* _What the task requires_:
Determine the number of lines in the data that include the word "picture", and write only that number.

* _Data extract_:
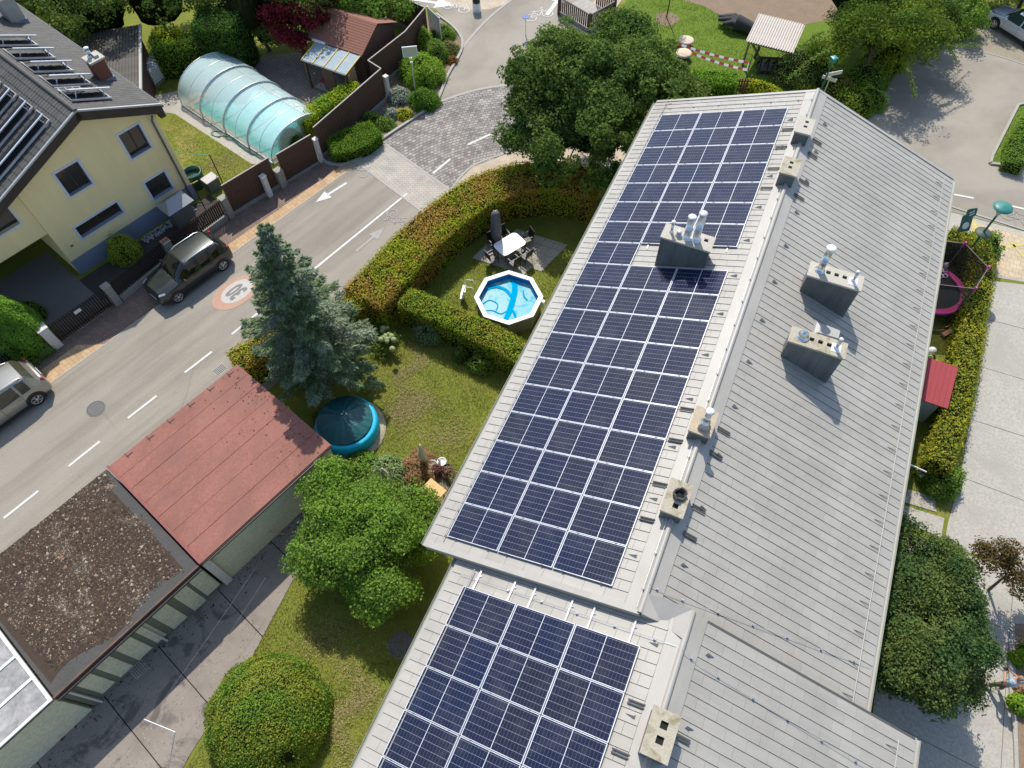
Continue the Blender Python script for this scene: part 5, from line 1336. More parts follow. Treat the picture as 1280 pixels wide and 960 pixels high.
    MB().cbox((xr + .0, 0, .72), (.03, .50, .11)).build('number_plate', WHITE, t); MB().cbox((xf - .005, 0, .42), (.03, .50, .11)).build('number_plate', WHITE, t)
    MB().cbox((xf - .02, 0, .56), (.06, W_ * .62, .13)).build('grille', BLACK, t, bevel=.02)
    MB().cbox((xf - .035, 0, .30), (.07, W_ * .75, .12)).build('bumper_intake', BLACK, t, bevel=.02)
    if sunroof: MB().cbox(((x_roof0 + x_roof1) / 2 + .35, 0, H_ + .035), (.9, .8, .012)).build('sunroof', gl, t, bevel=.004)
    for sy in (-1, 1): MB().cbox((x_h - .03, sy * .3, sect(x_h)[2] + .045), (.03, .5, .02), sy * .1).build('wiper', BLACK, t)
    return t
def paint(name, c, metal=.4, rough=.32):
    m = M(name, c, tuple(x * .95 for x in c), 2, rough, metal, coat=.8); return m
head = math.atan2(-SU.y, -SU.x)
b = (G(226.75, 378.5) + G(280.5, 335)) / 2      # near-side wheels touch the ground
car('dark grey green compact car with roof rails parked by the slatted fence', b - SNv * .84, head, paint('dark_green_grey_paint', (.020, .027, .025), .25), 4.15, 1.76, 1.58, hood=.265)
c = G(51, 503)
car('silver estate car with its tail towards us, cut by the left picture edge', c - SNv * .82 - SU * 1.42, math.atan2(-SU.y, -SU.x), paint('silver_beige_paint', (.34, .33, .29), .55), 4.5, 1.80, 1.62, 'hatch', True, .24, True, (.05, .05, .035), .35)
c = (G(1243, 38) + G(1278, 60)) / 2
dw = (G(1243, 38) - G(1278, 60)).normalized(); nw = Vector((-dw.y, dw.x, 0)); nw = nw if nw.y > 0 else -nw
car('white car parked on the verge in the top right corner', c + nw * .85, math.atan2(dw.y, dw.x), paint('white_paint_car', (.62, .63, .65), .1), 4.2, 1.78, 1.48, 'hatch', False, .25, False, (.03, .05, .05), .33)

# ================================================================ garden between hedge and house
# octagonal pool
def pool():
    c = Vector((-8.69, 18.62, 0)); t = thing('octagonal_pool', 'octagonal above ground pool with white rim and a bright blue liner', 'pool', c, R(22.5 + 1.5))
    n = 8; Ro, Ri, h = 1.60, 1.38, 1.02
    for k in range(n):
        a0, a1 = k * 2 * math.pi / n, (k + 1) * 2 * math.pi / n
        P_ = lambda r, a, z: (r * math.cos(a), r * math.sin(a), z)
        mb = MB(); q = [P_(Ro, a0 + .004, h), P_(Ro, a1 - .004, h), P_(Ri, a1 - .004, h + .0), P_(Ri, a0 + .004, h)]
        mb.add([*q, *[(x, y, z - .05) for x, y, z in q]], [(0, 1, 2, 3), (7, 6, 5, 4), (0, 4, 5, 1), (1, 5, 6, 2), (2, 6, 7, 3), (3, 7, 4, 0)]); mb.build('rim_segment', M('pool_rim_white', (.80, .80, .80), (.74, .74, .74), 3, .5), t)
        mb = MB(); mb.add([P_(1.50, a0, 0), P_(1.50, a1, 0), P_(1.50, a1, h - .05), P_(1.50, a0, h - .05)], [(0, 1, 2, 3)]); mb.build('wall_panel', M('pool_side_grey', (.17, .17, .15), (.13, .13, .12), 2, .7), t)
        mb = MB(); mb.add([P_(1.42, a0, .02), P_(1.42, a1, .02), P_(1.42, a1, h - .05), P_(1.42, a0, h - .05)], [(3, 2, 1, 0)]); mb.build('liner', M('pool_liner_blue', (.01, .20, .58), (.01, .17, .52), 3, .4), t)
    m, tt, b = nodes('pool_floor_water'); co = coord(tt)
    n1 = noise(tt, co, 1.3, 4, .6, 1.2); f = ramp(tt, n1, [(.30, (.27, .45, .47)), (.50, (.20, .43, .47)), (.57, (.03, .33, .47)), (.68, (.24, .45, .48))])
    vo = tt.nodes.new('ShaderNodeTexVoronoi'); vo.feature = 'DISTANCE_TO_EDGE'; vo.inputs['Scale'].default_value = 2.2
    wn = tt.nodes.new('ShaderNodeTexNoise'); wn.inputs['Scale'].default_value = 2.0; tt.links.new(co, wn.inputs['Vector'])
    ad = mixc(tt, .45, co, wn.outputs['Color']); tt.links.new(ad, vo.inputs['Vector'])
    f = mixc(tt, ramp(tt, vo.outputs['Distance'], [(0, (.7, .7, .7)), (.05, (0, 0, 0))]), f, (.04, .48, .62))
    tt.links.new(f, b.inputs['Base Color']); b.inputs['Roughness'].default_value = .30; b.inputs['Specular IOR Level'].default_value = .03
    vs = [(1.41 * math.cos(k * math.pi / 4), 1.41 * math.sin(k * math.pi / 4), .70) for k in range(8)]
    MB().add(vs, [tuple(range(8))]).build('water', m, t)
    bl = M('liner_fold_blue', (.0, .33, .55), (.0, .27, .50), 3, .8, spec=0)
    L = [G(x, y, .79) - c for x, y in ((637, 349), (641, 362), (641, 378), (636, 390), (632, 399))]
    rotm = Matrix.Rotation(-t.rotation_euler.z, 3, 'Z')
    def fold(pts, wd):
        mb = MB(); q = smooth([rotm @ (G(x, y, .725) - c) for x, y in pts], 5)
        for i in range(len(q) - 1):
            d = (q[i+1] - q[i]).normalized(); n_ = Vector((-d.y, d.x, 0)); w0 = wd * 1.7 * (.55 + .45 * math.sin(3.0 * i / len(q))) / 2; w1 = wd * 1.7 * (.55 + .45 * math.sin(3.0 * (i + 1) / len(q))) / 2
            mb.add([q[i] - n_ * w0, q[i+1] - n_ * w1, q[i+1] + n_ * w1, q[i] + n_ * w0, q[i] + Vector((0, 0, .012)), q[i+1] + Vector((0, 0, .012))], [(0, 1, 5, 4), (4, 5, 2, 3)], 0, True)
        mb.build('liner_fold', bl, t)
    fold([(640, 347), (643, 360), (641, 375), (636, 390), (631, 400)], .16); fold([(645, 352), (645, 365), (641, 378)], .09)
    fold([(606, 356), (620, 358), (632, 362), (640, 372)], .10); fold([(604, 366), (612, 360), (625, 358)], .08); fold([(640, 386), (643, 392), (645, 399)], .07)
    fold([(603, 380), (612, 375), (622, 380), (620, 388)], .03); fold([(606, 388), (616, 388), (626, 392), (634, 388)], .03); fold([(654, 363), (655, 370), (659, 375)], .05)
    lt = thing('pool_ladder', 'small white ladder hooked over the left side of the octagonal pool', 'ladder', G(588, 374), R(200))
    for y in (-.22, .22):
        MB().tube([(.45, y, 0), (.15, y, 1.15), (-.15, y, 1.15), (-.25, y, .75)], .022, 6).build('side_pole', WHITE, lt)
    for z in (.25, .5, .75): MB().box(.45 - z * .26 - .08, .45 - z * .26 + .08, -.22, .22, z - .02, z + .02).build('tread', WHITE, lt)
    s_ = thing('pool_skimmer', 'white skimmer box on the right edge of the octagonal pool', 'pool skimmer', G(678, 378, .85)); MB().box(-.12, .12, -.09, .09, -.25, .12).build('box', WHITE, s_, bevel=.03)
pool()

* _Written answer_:
2